I suspect that some of the lower estimates of success rates are based on games where you cannot undo moves, as would presumably be the case in a casino. People who win 35% are probably doing quite a lot of undoing.

Natural Shuffling of Gathered Cards

The next experiment run aimed at testing whether the game became significantly easier or harder when the cards were hand shuffled instead of being completely randomized by a computer. After the end of each hand, we pick up all the piles of cards on the table one at a time, flipping the face up cards face down, so their sequence is reversed. We then shuffle the deck with n riffle shuffles, cut it once, and deal out the next hand.

For each number of shuffles from one to ten, I ran ten thousand games in this manner.

Canfield Win Rate with n Shuffles of Cards Gathered from Previous Game
Red line is win rate with fully randomized deck

If you shuffle only once between games, then many more games are winnable. Two to four shuffles seem to make the game a bit harder.

On the whole, Canfield seems less effected by a poorly shuffled deck than some of the other games I have studied. This makes sense. Given that we are allowed infinite passes through the stock, it probably doesn't matter much what order those cards are in. Though it is nice if whole sequences of same suit cards are all in the stock, without too many key cards being stuck in the reserve. The tableau starts with only one card in each pile, so we don't have to worry about digging cards out from under each other as in Trigon. It is nice if some cards that can be built on top of each other are initially dealt there, but that isn't generally critical. The order of the 13 cards in the reserve matters more, they are probably generally easier to get off if lower ranked cards are on the top and higher ranks are below. So, overall, it's not terribly surprising if complete randomization isn't very necessary in Canfield.

But there's another reason why the difference might be dampened for Canfield. There are a lot of Canfield games where only a few cards can be removed to the foundation. Sometimes no moves can be made at all. In such a case, very little sorting happens before we pick up and shuffle again, so effectively more shuffling happens compared to the amount of sorting.

I don't think this experiment predicts the real experiences of a player very well though, because real players don't win 71% of games, so don't fully sort deck nearly as often. They probably pile up a few cards on the tableau and so generate at least as much reverse ordering, with alternating suits, as forward ordering.

Natural Shuffling of Ordered Decks

To see the impact of sortedness on Canfield more clearly, I ran some tests starting with a fully ordered (or reversed) deck before each hand and shuffling that n times before cutting the deck and dealing it. Here are my results from that test, running ten thousand iterations of each value of n from one to ten.

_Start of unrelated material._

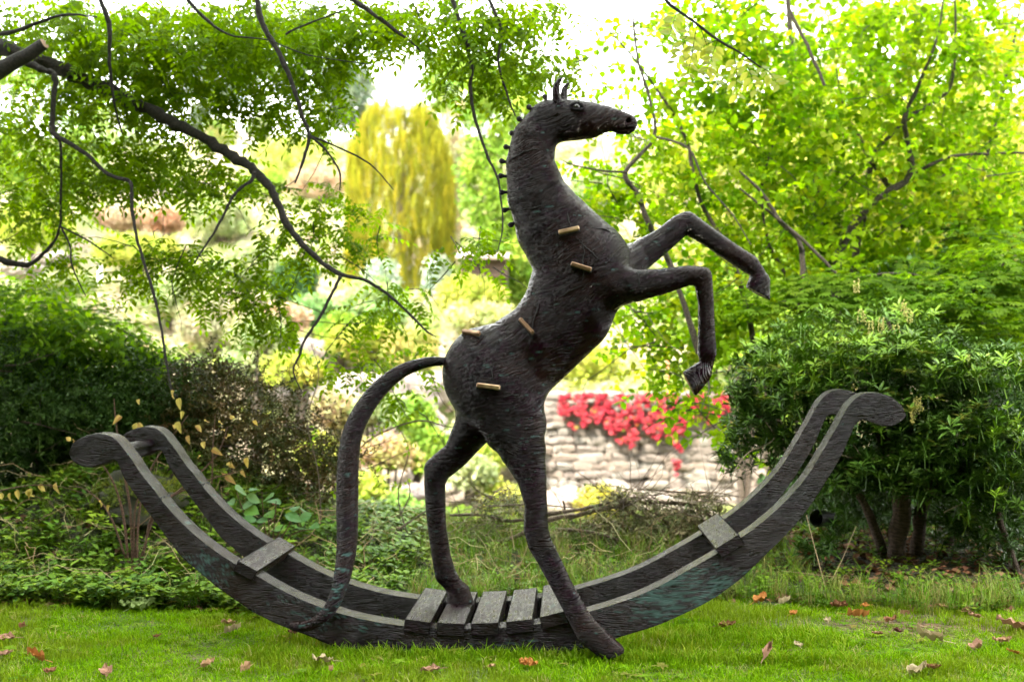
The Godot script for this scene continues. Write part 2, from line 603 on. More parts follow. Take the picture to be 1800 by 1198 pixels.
func sculpture() -> void:
	patina.seed = 11
	patina.frequency = 1.0
	patina.fractal_octaves = 3
	mats.grain = noise_tex(0.035, 21, 512, FastNoiseLite.FRACTAL_RIDGED, 4)
	var bm := bronze_mat()
	var s := thing("rocking_horse_sculpture", "dark bronze rearing horse sculpture standing on two long curved rockers", "sculpture", Vector3(0, 0, -ZB))
	# neck and trunk, head, hind legs, forelegs: [px, py, radius px, metres nearer than the middle plane]
	chain([[958, 207, 29, 0], [938, 245, 39, 0], [932, 290, 43.5, 0], [945, 345, 54, 0], [975, 400, 69, 0], [1026, 466, 84, 0], [998, 547, 80, 0], [957, 596, 73, 0], [905, 637, 79, 0], [867, 657, 90, 0]], 0.82, 0.04)
	chain([[990, 211, 38, 0], [1012, 211, 36, 0], [1035, 211, 33, 0], [1062, 209, 25, 0], [1086, 211, 19, 0], [1104, 217, 17, 0]], 0.68, 0.05)
	chain([[1090, 224, 13, 0], [1101, 228, 9, 0]], 0.8, 0.012)
	chain([[882, 690, 79, 0.04], [903, 745, 58, 0.08], [919, 790, 41, 0.12], [935, 842, 26, 0.18], [942, 886, 20, 0.22], [942, 930, 22, 0.26], [949, 955, 21.5, 0.28], [963, 980, 20, 0.3], [990, 1033, 18.5, 0.35], [1020, 1088, 19.5, 0.4], [1034, 1110, 23, 0.42], [1078, 1148, 21, 0.45]], 0.85, 0.05, sole(1082, 1151, 0.45, 0.35, 0.94))
	chain([[852, 705, 55, -0.06], [832, 752, 35, -0.08], [803, 797, 24.5, -0.1], [769, 825, 24, -0.11], [764, 848, 19, -0.11], [766, 900, 17.5, -0.1], [768, 927, 16.5, -0.1], [776, 980, 17, -0.1], [783, 1009, 19, -0.1], [796, 1026, 16, -0.1], [806, 1042, 21, -0.1], [810, 1068, 26, -0.1]], 0.9, 0.04, sole(810, 1062, -0.1, 0, 1))
	chain([[1075, 500, 44, 0.06], [1116, 502, 29, 0.12], [1162, 495, 23, 0.14], [1209, 484, 18, 0.15], [1235, 485, 17, 0.15], [1241, 530, 14, 0.15], [1242, 580, 15, 0.15], [1243, 618, 17, 0.15], [1243, 638, 12, 0.15], [1233, 655, 19, 0.15], [1203, 681, 25, 0.15]], 0.92, 0.035, sole(1211, 675, 0.15, -0.89, 0.46))
	chain([[1085, 470, 38, -0.06], [1124, 450, 27, -0.12], [1165, 422, 21.5, -0.15], [1195, 397, 20, -0.16], [1208, 391, 20, -0.16], [1245, 415, 17, -0.16], [1285, 443, 17, -0.16], [1318, 464, 17, -0.16], [1331, 476, 13, -0.16], [1335, 494, 19, -0.16], [1329, 525, 25, -0.16]], 0.92, 0.035, sole(1331, 515, -0.16, -0.5, 0.87))
	var nostril := W(1108, 205, ZB)
	var at_nostril := on_body(1106, 209)
	hollows.append([at_nostril[0] + Vector3(-0.006, -0.006, 0.004), at_nostril[0] + Vector3(-0.002, -0.004, -0.010), R(4.4, ZB)])
	var other: Vector3 = at_nostril[0]
	other.z = 2.0 * nostril.z - other.z
	hollows.append([other + Vector3(-0.006, -0.006, -0.004), other + Vector3(-0.002, -0.004, 0.010), R(4.4, ZB)])
	var m0 := on_body(1088, 228)
	var m1 := on_body(1112, 225)
	hollows.append([m0[0], m1[0], R(2.2, ZB)])
	var mb := nets(0.0075)
	mb.smooth()
	for k in mb.v.size():                                 # the carved grooves themselves
		var g := grain_uv(mb.v[k])
		var cutting := patina.get_noise_2d(g.x * 7.0, g.y * 11.0)
		mb.v[k] -= mb.n[k] * 0.0026 * clampf(0.5 - absf(cutting) * 3.0, 0.0, 0.5) * 2.0 * smoothstep(-1.2, -0.9, g.y + 2.0)
	mb.smooth()
	for k in mb.v.size():
		mb.uv[k] = grain_uv(mb.v[k])
		mb.c[k] = bronze_tint(mb.v[k], 0.1)
	part("horse_body", mb.done(false, true), bm, s)
	# tail
	mb = MB.new()
	var tp := []
	var tr := PackedFloat32Array()
	var tail := [[792, 634, 6, 0.0], [783, 634.5, 7, 0.02], [748, 637, 9.5, 0.04], [708, 651, 12, 0.06], [674, 676, 15, 0.08], [643, 713, 17, 0.1], [621, 757, 18, 0.13], [613, 800, 19, 0.16], [610.5, 850, 19.5, 0.19], [610, 900, 19.5, 0.22], [610, 950, 18.5, 0.26], [604, 1000, 16, 0.31], [592, 1045, 13, 0.355], [574, 1077, 11, 0.385], [545, 1098, 9.5, 0.395], [520, 1101, 9, 0.395], [509, 1098, 5, 0.395]]
	for q in tail:
		tp.append(W(q[0], q[1], ZB - q[3]))
	var line := curve(tp, 14)
	for k in line.size():
		var f := k / 14.0
		var j := mini(int(f), tail.size() - 2)
		tr.append(R(lerpf(tail[j][2], tail[j + 1][2], f - j), ZB - tail[j][3]) * (1.0 + 0.05 * patina.get_noise_1d(k * 0.7)))
	mb.tube(line, tr, 22)
	for k in mb.v.size():
		var p := mb.v[k]
		mb.uv[k] = Vector2((p.x + p.z) * 0.8 + 0.3 * sin(p.y * 7.0), (p.y - 0.3 * p.x + p.z * 0.5) / 0.2)
		mb.c[k] = bronze_tint(p, 0.12 + 0.36 * exp(-pow((p.y - 0.28) / 0.16, 2.0)))
	part("tail", mb.done(false, true), bm, s)
	# ears: two horn-like leaves
	for e in [[[[981, 182, 9, 0.03], [978, 168, 7.5, 0.035], [978, 153, 6, 0.04], [982, 143, 4.2, 0.042], [988, 136.5, 1.4, 0.044]]], [[[991, 182, 8, -0.03], [991, 168, 6.5, -0.035], [993, 156, 5, -0.04], [996, 150, 3.4, -0.04], [1000, 146, 1.2, -0.04]]]]:
		mb = MB.new()
		var ps := []
		var rs := PackedFloat32Array()
		for q in e[0]:
			ps.append(W(q[0], q[1], ZB - q[3]))
		var ln := curve(ps, 5)
		for k in ln.size():
			var j := mini(k / 5, 3)
			rs.append(R(lerpf(e[0][j][2], e[0][j + 1][2], k / 5.0 - j), ZB))
		mb.tube(ln, rs, 12)
		for k in mb.v.size():
			mb.c[k] = bronze_tint(mb.v[k], 0.1)
			mb.uv[k] = Vector2(mb.v[k].x * 3.0, mb.v[k].y)
		part("ear", mb.done(false, true), bm, s)
	# eyes with heavy lids
	var eye := on_body(1014, 187)
	for side in 2:
		var c: Vector3 = eye[0]
		var n: Vector3 = eye[1]
		if side:
			c.z = 2.0 * -ZB - c.z
			n.z = -n.z
		var u := Vector3(1, -0.12, 0)
		u = (u - n * u.dot(n)).normalized()
		var w := n.cross(u) * (1 if side == 0 else -1)
		mb = MB.new()
		mb.tint = Color(0.012, 0.011, 0.012)
		mb.ball(c - n * 0.006, Vector3.ONE * R(6.6, ZB), 10, 16)
		var em := StandardMaterial3D.new()
		em.albedo_color = Color(0.012, 0.011, 0.012).linear_to_srgb()
		em.roughness = 0.18
		var eb := part("eye", mb.done(), em, s)
		for lid: float in [1.0, -1.0]:
			mb = MB.new()
			var ps := PackedVector3Array()
			var rs := PackedFloat32Array()
			for k in 13:
				var a := PI * k / 12.0
				ps.append(c + u * cos(a) * R(11.5, ZB) + w * lid * sin(a) * R(6.8 if lid > 0 else 6.2, ZB) + n * (0.004 * sin(a) - 0.001))
				rs.append(R(1.5 + (2.2 if lid > 0 else 1.1) * sin(a), ZB))
			mb.tube(ps, rs, 8)
			for k in mb.v.size(): mb.c[k] = bronze_tint(mb.v[k], 0.05)
			var lo := part("eyelid", mb.done(false, true), bm, eb)
	# mane: a row of small clubs along the crest
	for q in [[958, 170, 964, 186], [930, 188, 941, 198], [913, 209, 926, 216], [900, 234, 914, 240], [889.5, 258, 904, 261], [882, 283, 897, 286], [880, 309, 896, 310], [882, 338, 897, 337], [887, 369, 902, 365], [898, 395, 911, 387]]:
		mb = MB.new()
		var a := W(q[0], q[1], ZB)
		var b := W(q[2], q[3], ZB)
		var d := (b - a).normalized()
		mb.tube(PackedVector3Array([a - d * 0.013, a - d * 0.011, a - d * 0.004, a + d * 0.004, a + d * 0.012, a + d * 0.02, b, b + d * 0.035]), PackedFloat32Array([0.003, 0.009, 0.0135, 0.013, 0.009, 0.0075, 0.0085, 0.009]), 10)
		for k in mb.v.size(): mb.c[k] = bronze_tint(mb.v[k], 0.05)
		part("mane_stud", mb.done(false, true), bm, s)
	# brass staples set across the joints
	var dark := StandardMaterial3D.new()
	dark.albedo_color = Color(0.006, 0.0055, 0.006).linear_to_srgb()
	dark.roughness = 0.9
	var brass := StandardMaterial3D.new()
	brass.albedo_texture = noise_tex(0.05, 33, 128, FastNoiseLite.FRACTAL_FBM, 3, ramp([[0.35, Color(0.16, 0.09, 0.05).linear_to_srgb()], [0.7, Color(0.36, 0.24, 0.14).linear_to_srgb()]]))
	brass.metallic = 0.6
	brass.roughness = 0.42
	for q in [[982, 410, 1018, 402], [1004, 463, 1040, 474], [915, 562, 938, 587], [815, 586, 845, 590], [839, 676, 880, 681]]:
		var a := on_body(q[0], q[1])
		var b := on_body(q[2], q[3])
		var d: Vector3 = b[0] - a[0]
		var n: Vector3 = (a[1] + b[1]).normalized()
		var x := d.normalized()
		n = (n - x * n.dot(x)).normalized()
		var t := Transform3D(Basis(x, n.cross(x), n), (a[0] + b[0]) * 0.5 + n * 0.009)
		mb = MB.new()
		mb.box(Vector3(d.length(), 0.021 * rf(0.85, 1.15), 0.03), t, rf(0.003, 0.006))
		var st := part("brass_staple", mb.done(), brass, s)
		mb = MB.new()
		mb.box(Vector3(d.length() * 1.06, 0.027, 0.012), t.translated_local(Vector3(0, -0.002, -0.0105)), 0.004)
		part("socket", mb.done(), dark, st)
	# cracks in the chest: narrow dark ridges of split metal
	for cr in [[[998, 372], [1000, 384], [1003, 398]], [[1012, 414], [1022, 428], [1033, 437], [1044, 447], [1055, 456]], [[1022, 420], [1027, 440], [1024, 462], [1026, 480], [1022, 497]], [[868, 640], [864, 652], [866, 668]], [[948, 532], [944, 548], [938, 562], [936, 580]], [[958, 540], [1000, 512], [1030, 498]], [[893, 284], [910, 272], [940, 262], [970, 258]], [[1036, 400], [1060, 402], [1082, 413]], [[905, 372], [930, 366], [960, 360]], [[880, 700], [900, 694], [930, 692]], [[1120, 478], [1124, 492], [1121, 508]]]:
		mb = MB.new()
		var ps := []
		for q in cr:
			var h := on_body(q[0], q[1])
			ps.append(h[0] - h[1] * 0.0008)
		var ln := curve(ps, 5)
		var rs := PackedFloat32Array()
		for k in ln.size():
			if k > 0 and k < ln.size() - 1: ln[k] += Vector3(rf(-1, 1), rf(-1, 1), 0) * 0.003
			rs.append(0.0026 * sin(PI * (k + 0.6) / (ln.size() + 0.2)) + 0.0004)
		mb.tube(ln, rs, 5)
		part("crack", mb.done(), dark, s)
	# rockers, cross boards, slats and the round rod between the scrolls
	var rm := bronze_mat(Vector3(1, 1, 1), 0.6, 0.37)
	var sm := rm.duplicate()
	sm.roughness = 0.5
	sm.metallic_specular = 0.3
	part("rocker", rocker(5.25, 0.13, true, 0.0, 0).done(false, true), rm, s)
	part("rocker", rocker(5.25, 0.13, false, 0.6, 7).done(false, true), rm, s)
	var k := 0
	for q in [[713, 1086, 756, 1092], [769, 1092.5, 816, 1094.5], [828.5, 1094, 875, 1092], [890, 1091, 935, 1086], [949, 1083, 992, 1072]]:
		k += 1
		part("slat", slab(q, 5.245, 5.985, 0.055, k).done(false, true), sm, s)
	for q in [[420, 984, 452, 1002], [1258, 962, 1297, 938]]:
		k += 1
		part("cross_board", slab(q, 5.245, 5.985, 0.05, k).done(false, true), sm, s)
	for q in [[281, 876, 289, 871], [399, 985, 407, 978], [520, 1051, 527, 1045], [1190, 1014, 1184, 1007], [1316, 939, 1309, 930], [1404, 858, 1396, 851]]:      # joints across the rockers' tops
		for far: float in [0.0, 0.6]:
			mb = MB.new()
			var a := W(q[0], q[1], 5.25)
			var b := W(q[2], q[3], 5.25)
			mb.box(Vector3(0.0035, 0.132, 0.012), Transform3D(Basis(Vector3(0, 0, 1), atan2((b - a).y, (b - a).x)) * Basis(Vector3(1, 0, 0), PI / 2), Vector3(a.x, a.y, -5.315 - far)), 0.001)
			part("joint", mb.done(), dark, s)
	mb = MB.new()
	var ra := W(196, 791, 5.36)
	mb.tube(PackedVector3Array([ra, Vector3(ra.x, ra.y, -5.6), Vector3(ra.x, ra.y, -5.87)]), PackedFloat32Array([0.021, 0.021, 0.021]), 14)
	for j in mb.v.size(): mb.c[j] = bronze_tint(mb.v[j], 0.1)
	part("rod", mb.done(false, true), rm, s)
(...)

Canfield Win Rate with n Shuffles of a Ordered/Reversed Deck
Red line is win rate with fully randomized deck

At first, this look a lot like the Trigon graph, but there's an important different, With Trigon it was residual reverse sorting that made the game harder, while residual forward sorting made it easier. With Canfield it's the other way around.

I think it has to do with the long reserve stack. Clearing this tends to be the focus of Canfield games. Dealing the reserve from a ordered deck puts it in reverse order, with cards tending to be on top of their predecessors. This makes it somewhat harder to get them off.

The forward ordering I tested here is not the same as the reversed ordering that a player generates when he builds cards on the tableau, because that has alternating suits. Still, it's possible that these losing games might help a player who doesn't shuffle well build up some residual reverse order that might help him win a game, which then orders the deck, making things harder again.